Adding to the pressure, bond yields climbed as 10-year Treasury notes saw renewed selling. Rising yields can hurt equities, especially tech stocks, which had been instrumental in driving major indices to all-time highs. Analysts pointed out that while markets had grown somewhat immune to tariff headlines in recent years, the latest developments carried enough weight to rattle sentiment and trigger defensive positioning.
In corporate action, apparel company Levi Strauss saw its shares surge by 11% after posting better-than-expected earnings and raising forward guidance. PriceSmart also gained 5% on strong quarterly results and positive expansion outlooks. However, financial and healthcare sectors underperformed, with notable declines in names like Visa and Gilead Sciences. Airline stocks were also under pressure despite some firms reporting solid results.

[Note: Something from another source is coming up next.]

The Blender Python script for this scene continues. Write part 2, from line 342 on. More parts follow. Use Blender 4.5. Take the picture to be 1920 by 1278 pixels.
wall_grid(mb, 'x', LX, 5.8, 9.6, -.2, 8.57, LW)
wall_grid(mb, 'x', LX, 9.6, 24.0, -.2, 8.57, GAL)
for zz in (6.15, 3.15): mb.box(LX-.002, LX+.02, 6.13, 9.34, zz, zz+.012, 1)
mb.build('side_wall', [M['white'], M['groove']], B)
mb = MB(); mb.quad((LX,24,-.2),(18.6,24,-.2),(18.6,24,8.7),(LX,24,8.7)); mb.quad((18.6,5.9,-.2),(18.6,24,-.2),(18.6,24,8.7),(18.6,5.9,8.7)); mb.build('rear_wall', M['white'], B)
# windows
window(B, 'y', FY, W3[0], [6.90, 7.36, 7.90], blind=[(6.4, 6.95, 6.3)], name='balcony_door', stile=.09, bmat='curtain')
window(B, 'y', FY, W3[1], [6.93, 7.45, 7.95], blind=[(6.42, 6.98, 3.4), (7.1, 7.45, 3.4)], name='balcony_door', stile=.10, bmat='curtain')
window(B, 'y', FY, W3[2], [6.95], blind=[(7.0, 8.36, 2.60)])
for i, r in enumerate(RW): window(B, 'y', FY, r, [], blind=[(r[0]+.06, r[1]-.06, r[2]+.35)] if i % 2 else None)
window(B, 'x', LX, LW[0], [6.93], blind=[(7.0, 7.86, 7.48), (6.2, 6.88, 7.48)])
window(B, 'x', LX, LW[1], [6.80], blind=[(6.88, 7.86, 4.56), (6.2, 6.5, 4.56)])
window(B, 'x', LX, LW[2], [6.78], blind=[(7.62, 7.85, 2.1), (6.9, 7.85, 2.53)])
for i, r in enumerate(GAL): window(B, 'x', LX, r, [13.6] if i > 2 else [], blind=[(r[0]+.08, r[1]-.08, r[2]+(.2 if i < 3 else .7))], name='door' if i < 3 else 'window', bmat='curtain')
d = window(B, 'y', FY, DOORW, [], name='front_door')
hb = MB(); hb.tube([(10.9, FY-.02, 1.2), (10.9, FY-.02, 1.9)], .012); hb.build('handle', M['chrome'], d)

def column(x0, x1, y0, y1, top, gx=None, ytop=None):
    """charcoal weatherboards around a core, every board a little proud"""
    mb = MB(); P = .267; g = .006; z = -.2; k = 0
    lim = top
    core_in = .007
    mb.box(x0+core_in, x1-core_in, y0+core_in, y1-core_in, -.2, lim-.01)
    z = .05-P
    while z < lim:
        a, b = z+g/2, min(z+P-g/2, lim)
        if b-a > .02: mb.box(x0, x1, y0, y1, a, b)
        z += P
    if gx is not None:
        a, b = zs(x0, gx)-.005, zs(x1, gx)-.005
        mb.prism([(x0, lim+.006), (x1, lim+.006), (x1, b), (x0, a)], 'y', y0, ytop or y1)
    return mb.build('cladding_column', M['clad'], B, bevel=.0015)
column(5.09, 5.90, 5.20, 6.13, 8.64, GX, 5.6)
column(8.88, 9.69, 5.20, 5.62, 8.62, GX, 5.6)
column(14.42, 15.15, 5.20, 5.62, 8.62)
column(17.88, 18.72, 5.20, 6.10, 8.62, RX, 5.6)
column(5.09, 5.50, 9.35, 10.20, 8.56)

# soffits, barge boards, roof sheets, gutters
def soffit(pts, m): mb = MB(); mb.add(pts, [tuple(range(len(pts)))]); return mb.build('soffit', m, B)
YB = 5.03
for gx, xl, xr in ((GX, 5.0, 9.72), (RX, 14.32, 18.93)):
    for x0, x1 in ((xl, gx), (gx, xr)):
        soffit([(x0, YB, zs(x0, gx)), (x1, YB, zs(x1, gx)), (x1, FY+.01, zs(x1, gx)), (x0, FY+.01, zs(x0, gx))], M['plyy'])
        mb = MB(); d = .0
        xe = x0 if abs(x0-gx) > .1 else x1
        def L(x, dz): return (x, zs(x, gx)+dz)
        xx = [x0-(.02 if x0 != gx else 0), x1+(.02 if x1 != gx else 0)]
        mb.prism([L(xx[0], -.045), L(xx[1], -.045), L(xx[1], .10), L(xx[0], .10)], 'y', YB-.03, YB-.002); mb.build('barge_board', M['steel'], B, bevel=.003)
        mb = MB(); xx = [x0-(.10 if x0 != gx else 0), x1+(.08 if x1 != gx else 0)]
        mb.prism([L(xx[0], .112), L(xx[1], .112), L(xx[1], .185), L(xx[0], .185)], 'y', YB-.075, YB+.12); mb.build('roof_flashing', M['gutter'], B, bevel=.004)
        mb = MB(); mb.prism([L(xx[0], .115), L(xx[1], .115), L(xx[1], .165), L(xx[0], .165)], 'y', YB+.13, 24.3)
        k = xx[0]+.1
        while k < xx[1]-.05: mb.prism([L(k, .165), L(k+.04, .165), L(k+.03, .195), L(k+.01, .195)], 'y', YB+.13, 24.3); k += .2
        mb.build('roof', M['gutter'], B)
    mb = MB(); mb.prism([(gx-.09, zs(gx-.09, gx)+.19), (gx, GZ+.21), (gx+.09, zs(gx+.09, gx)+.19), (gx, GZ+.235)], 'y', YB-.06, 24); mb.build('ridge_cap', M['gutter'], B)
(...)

Looking ahead, investor attention is now turning toward the upcoming earnings season, with major US banks like JPMorgan Chase, Wells Fargo, and Citigroup scheduled to release results this week. Their performance will be closely watched for insights into consumer demand, credit growth, and the broader economy.
While the pullback suggests short-term nervousness, some analysts remain cautiously optimistic. They believe any potential de-escalation in trade rhetoric or stronger-than-expected earnings could provide relief. Still, until more clarity emerges on tariffs and inflation trends, Wall Street may continue to see increased volatility in the near term.